Tuesday, July 12, 2011

 

Cracker-Barrel Philosophy

Euripides, Alcestis 779-802 (spoken by Heracles, tr. Moses Hadas and John McLean):
Come here and learn a thing or two. Do you understand the nature of mortality? I suppose you don't. How could you? But listen to me. All men have to pay the debt of death, and there is not a mortal who knows whether he is going to be alive on the morrow. The outcome of things that depend on fortune cannot be foreseen; they can neither be learnt nor discovered by any art. Hearken to this and learn of me, cheer up, drink, reckon the days yours as you live them; the rest belong to fortune.

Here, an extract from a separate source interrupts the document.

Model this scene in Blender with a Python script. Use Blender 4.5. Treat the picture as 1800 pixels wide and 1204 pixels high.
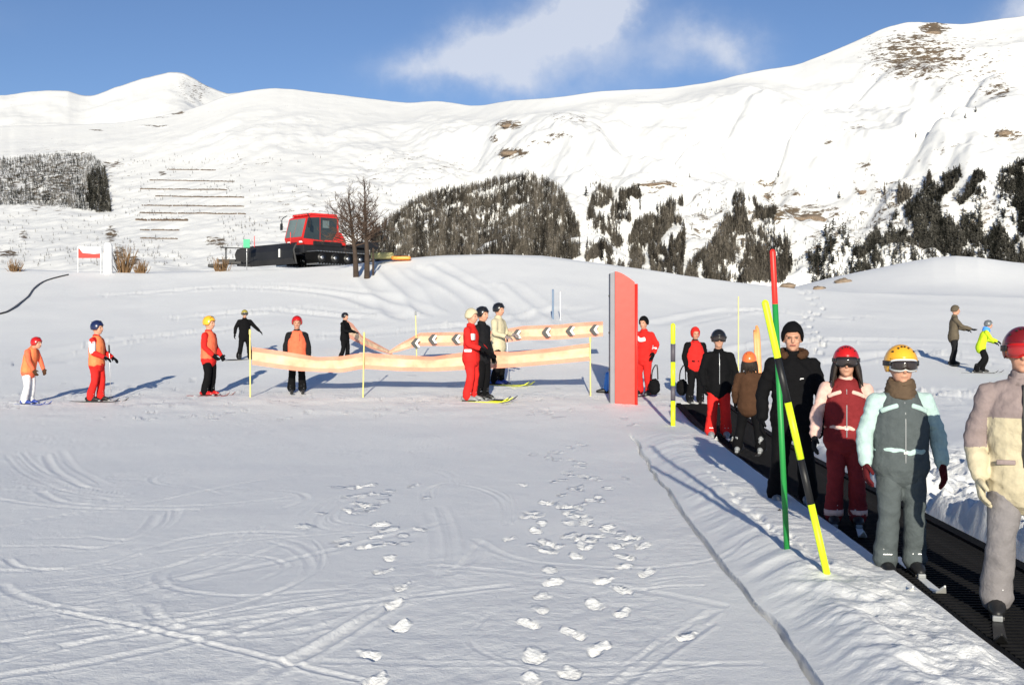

Pay honor too to Cypris, most sweetest of goddesses to men; she is a gracious deity. Let these other things go, and heed my words—if I seem to you to be talking sense; I think I am. Come away from the door there, bind your head with garlands, and drink with me. I know well that the splash of the wine in the cup will shift you from this dour, tight moodiness. We are only human, and our thought ought to be human. Life for all you sober and frowning folk, if you take my opinion, is not really life but a calamity.
This is one of my favorite passages in the plays of Euripides, so I was deflated to read this note, from L.P.E. Parker's commentary on Alcestis (Oxford: Oxford University Press, 2007), p. 207:
Heracles seeks, with maudlin solemnity, to impress the butler with the transcendant originality of his cracker-barrel philosophy.